More recently, when Shilonosova asked another friend to help with the song’s music video, they tapped into a strangely similar concept: something akin to an early-2000s internet game, with a central figure who is constantly tripping over discarded objects. “He wanted lots of things to be rolling,” she laughs, “but he never knew about the lyrics! It was this subconscious translation of something that must be in the track.”

Amid these twists of fate, at the heart of oni (they) is a more bittersweet memory. Shilonosova suddenly recalls that the heavily distorted kick drum “with a very funny sound” was recorded in Kyiv, while her boyfriend at the time lived in the city. “It adds some level of insanity to my whole experience of the track. It’s surreal to remember that it was created in that place, and I’ll probably never be able to travel there again.”

But as much as WOW is out of step with Shilonosova’s current reality, it’s not unusual for a Kate NV record to feel as if it’s a document from a different time. Room for the Moon, for instance, provoked varying responses; critics agreed on its artistic merit, but for every review praising the album’s nostalgia and the tender way it reworked tropes from 70s and 80s electronica, another would declare it thrillingly futuristic. It was both old and new, but somehow not ‘now’.

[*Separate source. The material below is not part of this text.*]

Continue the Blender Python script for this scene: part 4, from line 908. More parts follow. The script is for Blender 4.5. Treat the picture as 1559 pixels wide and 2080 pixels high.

Naturally, this contradiction tickled Shilonosova. “Sometimes I’m scared that my music is too retro – that it’s not trendy! But I never think that my music is futuristic, because to me that’s something new; it’s a huge compliment.”

WOW is another Kate NV album that bridges the past and the future. But meeting her in what is a difficult present for her and others, the record’s warm heart, and its memories of the experiments and collaborations that have fuelled her so far, makes the timing of its release feel right. Although much more than a stop-gap, it also gives her a way to think about what comes next. First up, the immediate future, with its questions of visas and borders, and the logistics of touring now that her live band are scattered across different countries. “I need to reinvent my vision of the album for this life,” she murmurs, brows furrowed.

But on the horizon is the future future – what it might look and sound like. “I still feel like there’s a lot of space to explore,” she says, eyes suddenly bright. “I still need to evolve somehow, to go somewhere else. And maybe then I’ll come up with something that I could call futuristic.”

WOW is out on 3 March via RVNG Intl.